Copy every record below, exactly as written.

(Scene script records)
##########

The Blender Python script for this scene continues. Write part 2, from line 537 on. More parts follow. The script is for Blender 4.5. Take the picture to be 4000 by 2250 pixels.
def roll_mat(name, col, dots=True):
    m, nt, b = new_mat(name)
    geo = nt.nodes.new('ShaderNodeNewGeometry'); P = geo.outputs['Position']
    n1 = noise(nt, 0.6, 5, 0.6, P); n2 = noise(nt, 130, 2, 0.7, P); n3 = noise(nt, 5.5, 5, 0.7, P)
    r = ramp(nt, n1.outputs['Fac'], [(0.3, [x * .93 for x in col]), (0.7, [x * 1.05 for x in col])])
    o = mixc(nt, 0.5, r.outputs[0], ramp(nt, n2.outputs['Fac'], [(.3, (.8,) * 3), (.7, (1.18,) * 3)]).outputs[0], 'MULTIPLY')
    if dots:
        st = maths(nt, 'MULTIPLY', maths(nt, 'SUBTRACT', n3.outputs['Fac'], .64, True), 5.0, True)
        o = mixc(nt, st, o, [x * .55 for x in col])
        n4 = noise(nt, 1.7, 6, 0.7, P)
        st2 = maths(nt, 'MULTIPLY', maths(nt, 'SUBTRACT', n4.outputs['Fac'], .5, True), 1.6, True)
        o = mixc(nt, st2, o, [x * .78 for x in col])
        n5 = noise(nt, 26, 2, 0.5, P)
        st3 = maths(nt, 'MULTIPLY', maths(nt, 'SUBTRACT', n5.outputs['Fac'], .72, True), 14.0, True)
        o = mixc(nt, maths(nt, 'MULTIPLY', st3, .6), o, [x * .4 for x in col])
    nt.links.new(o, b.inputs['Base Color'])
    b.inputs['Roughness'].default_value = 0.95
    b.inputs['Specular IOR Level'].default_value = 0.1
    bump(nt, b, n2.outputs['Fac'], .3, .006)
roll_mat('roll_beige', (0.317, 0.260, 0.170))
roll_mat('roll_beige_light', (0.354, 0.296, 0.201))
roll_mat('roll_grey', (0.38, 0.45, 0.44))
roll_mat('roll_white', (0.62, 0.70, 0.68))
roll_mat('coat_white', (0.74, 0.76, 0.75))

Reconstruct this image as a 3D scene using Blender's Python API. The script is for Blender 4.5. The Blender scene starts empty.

##########

▸ SOLUTION FOR THIS TASK:
The Blender Python script for this scene continues. Write part 2, from line 537 on. More parts follow. The script is for Blender 4.5. Take the picture to be 4000 by 2250 pixels.
def roll_mat(name, col, dots=True):
    m, nt, b = new_mat(name)
    geo = nt.nodes.new('ShaderNodeNewGeometry'); P = geo.outputs['Position']
    n1 = noise(nt, 0.6, 5, 0.6, P); n2 = noise(nt, 130, 2, 0.7, P); n3 = noise(nt, 5.5, 5, 0.7, P)
    r = ramp(nt, n1.outputs['Fac'], [(0.3, [x * .93 for x in col]), (0.7, [x * 1.05 for x in col])])
    o = mixc(nt, 0.5, r.outputs[0], ramp(nt, n2.outputs['Fac'], [(.3, (.8,) * 3), (.7, (1.18,) * 3)]).outputs[0], 'MULTIPLY')
    if dots:
        st = maths(nt, 'MULTIPLY', maths(nt, 'SUBTRACT', n3.outputs['Fac'], .64, True), 5.0, True)
        o = mixc(nt, st, o, [x * .55 for x in col])
        n4 = noise(nt, 1.7, 6, 0.7, P)
        st2 = maths(nt, 'MULTIPLY', maths(nt, 'SUBTRACT', n4.outputs['Fac'], .5, True), 1.6, True)
        o = mixc(nt, st2, o, [x * .78 for x in col])
        n5 = noise(nt, 26, 2, 0.5, P)
        st3 = maths(nt, 'MULTIPLY', maths(nt, 'SUBTRACT', n5.outputs['Fac'], .72, True), 14.0, True)
        o = mixc(nt, maths(nt, 'MULTIPLY', st3, .6), o, [x * .4 for x in col])
    nt.links.new(o, b.inputs['Base Color'])
    b.inputs['Roughness'].default_value = 0.95
    b.inputs['Specular IOR Level'].default_value = 0.1
    bump(nt, b, n2.outputs['Fac'], .3, .006)
roll_mat('roll_beige', (0.317, 0.260, 0.170))
roll_mat('roll_beige_light', (0.354, 0.296, 0.201))
roll_mat('roll_grey', (0.38, 0.45, 0.44))
roll_mat('roll_white', (0.62, 0.70, 0.68))
roll_mat('coat_white', (0.74, 0.76, 0.75))

Reconstruct this image as a 3D scene using Blender's Python API. The script is for Blender 4.5. The Blender scene starts empty.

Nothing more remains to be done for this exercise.